As someone self-studying college-level mathematics, I am currently reading an introductory book on probability and statistics. However, I am a bit perplexed by the following terms, as they appear to be used interchangeably from my point of view.
Could someone help me clarify my misconceptions, and also inform me if there's anything I have missed? This would be much appreciated.
Terminology alongside my current understanding of them
probability mass function - function that returns the chance of a random variable taking on some value (for discrete only)
probability density function - function that returns the chance of a random variable taking on some value (for continuous only)

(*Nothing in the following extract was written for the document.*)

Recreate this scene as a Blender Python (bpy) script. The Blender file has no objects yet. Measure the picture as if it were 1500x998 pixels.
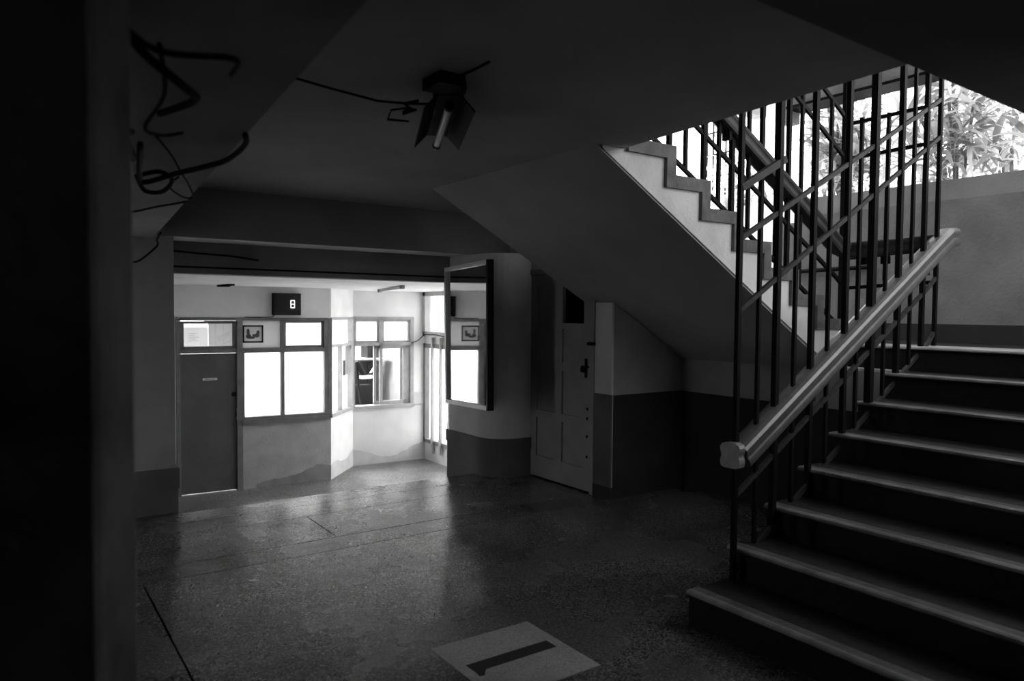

probability distribution - a general term that describes both #1 and #2
cumulative distribution function - a general term that describes both #1 and #2 aggregated over some range
Probability mass function is simply a function which returns a probability between $0$ and $1$ that events in the sample space will occur. For example, consider an unfair coin being flipped.
Say it has a $60\%$ chance of landing on heads, and $40\%$ chance of landing on tails. Lets call our sample space: $\Omega = \{H, T\}$. Where $H$ denotes a head, and $T$ denotes a tail.
Our probability mass function then is a function of the form $f:\Omega \rightarrow \mathbb{R}$, this can be written as:
$ f(x) = \begin{cases} 0.6 & x= H \\ \\ 0.4 & x = T \end{cases}$
Notice that $f(H) + f(T) = 1$
In fact, in general we must have: $$\sum_{x\in \Omega} f(x) = 1$$
This corresponds with the fact that something must happen.
As for probability density function, this is similar concept, except in this case we have a continuous sample space. In this case we have a function of the form $f:\Omega \rightarrow \mathbb{R}$, however in this case $\Omega$ is continuous. For our purposes we could take $\Omega$ to be $\mathbb{R}$.
In this case imagine the function $f$ is $f(x) = \frac{1}{\sqrt{2\pi}} e^{-x^2/2}$ for all $x \in \mathbb{R}$
Here we have an important distinction from the probability mass function. A particular output of the function $f(a)$ does NOT mean that $a$ has $f(a)$ chance of occurring. Rather it is a relative measurement, and gives its likelihood of occurring as compared to other values of $f(x)$. The probability of any particular value $a$ of occurring is in fact $0$. This may seem a bit strange but it is a result of measure theory and has to do with the size of infinity.
A probability distribution is just a blanket term for either of the first two mentioned.
The cumulative distribution function is essentially a function of the form $F: \Omega \rightarrow \mathbb{R}$ where for any $x \in \Omega$, $F(x)$ is the probability that an event less than or equal to $x$ will occur.
For example imagine we are rolling a fair six sided die. If $F$ is the cumulative distribution function, then $F(4)$ is the probability that anything less than or equal to a $4$ will be rolled. So if $f$ denotes the probability that a certain number will be rolled, then $F(4) = f(1) + f(2) + f(3) + f(4) = \frac{2}{3}$.
This is particularly useful when talking about probability density functions, the reason for which was alluded to earlier. In a probability density function the probability that any particular outcome of an experiment will occur is $0$. Imagine that the function we mentioned before $f(x) = \frac{1}{\sqrt{2\pi}} e^{-x^2/2}$ represents the probability that a random number generator will choose the number $x$.
In this case if we have a cumulative distribution function called $F$, then $F(x)$ denotes the probability that the number chosen is less than or equal to $x$. This is something useful that can give us a non-zero probability.
The function $F(x)$ would be written as: $$ F(x) = \int_{-\infty}^{x} f(t) dt$$
where $t$ is just a dummy variable of integration.